In the strictest sense of the term, "numerical integration" means "quadrature". Quadrature is named after one of our culture's oldest problems, that of squaring the circle. This means, quite literally, producing a square that has the same area as a circle. Time proved this to be intractable with the Ancient Greek of compass-and-unmarked-rule geometry, but thanks to calculus we compute the area of any curve given to us in some useful manner. Sometimes quadrature can be done exactly, but in the general case numerical methods are needed. Therefore schemes such as the rectangle and trapezoid rules, Monte Carlo and Quasi Monte Carlo, etc.

However, most often "numerical integration" actually means "numerical schemes for differential equations". This is because differential equations are still one of the core tools (arguably the single most important) of mathematical modeling and because of the Fundamental Theorem of Calculus the following equations are identical:

(1a) d/dt x(t) = f(x(t),t)
(1b) x(t) = x(0) + Integrate f(x(s),s) ds from 0 to t.

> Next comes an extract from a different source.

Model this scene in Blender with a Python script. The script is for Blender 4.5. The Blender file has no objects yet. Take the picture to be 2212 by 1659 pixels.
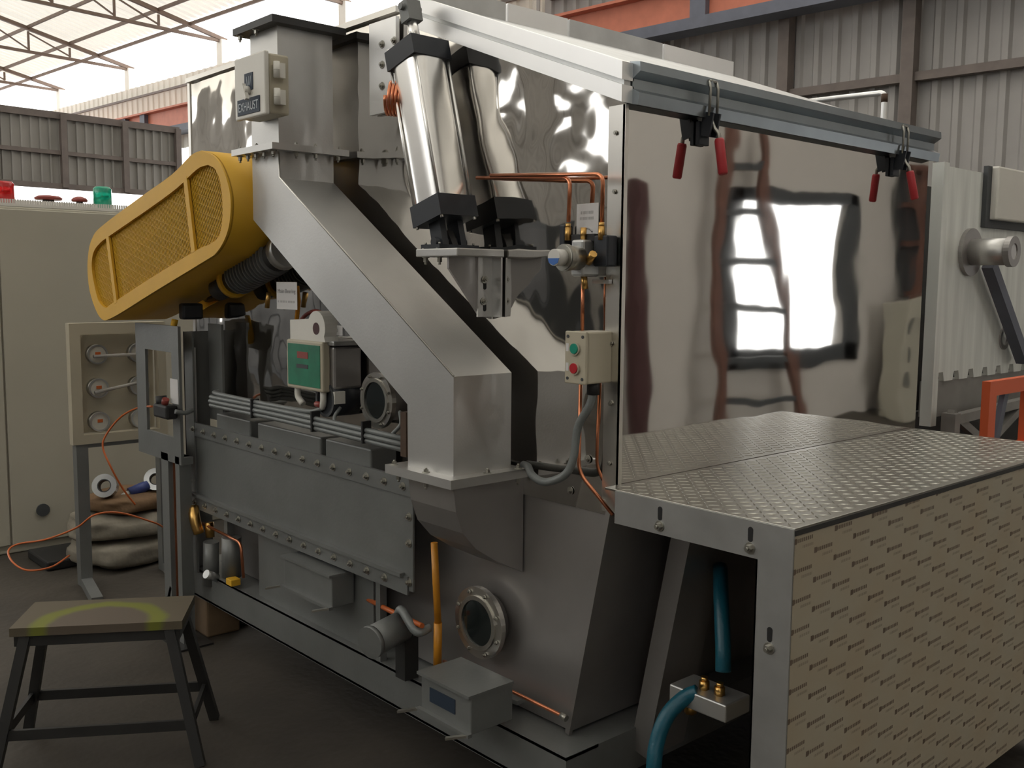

That is: solving a differential equation is the same as calculating an integral. However, the most popular methods for quadrature (very importantly, Monte Carlo) are not commonly used, while there are specific methods for equations (1a,1b) that use differential equation structure that doesn't generalize to arbitrary integrals.

It' true that many of the more elementary numerical schemes for differential equations (particularly in the ODE family; PDEs, SDEs, RDEs are worlds of pain in their own) are derived from elementary quadrature methods. The rectangle method for quadrature, for example becomes Explicit (or Forward) Euler. However, schemes for differential equations are usually formed by methods taking advantage of the ordered nature of time, such as Taylor series and, in the real workd, Runge-Kutta schemes.

Moreover, conceiving of numerical schemes for differential equations as quadratures obscures the nature of the dynamical systems that we hope to model with differential equations. Chiefly: although a differential equation (1a) is given as the problem of discovering a map t → x(t), what we hope to know is the "law of motion" of the system, that is, the family of maps φt x(0) → x(t) that take states of the system to themselves. These are technically known as flow maps, and the point of conceiving a numerical scheme is to discover a discrete-time map ψn z(0) → z(nh) such that $z(t)$ sort of behaves like $x(t)$. This is what is meant by numerical integration basically anywhere in modern Applied Math research (and practice!).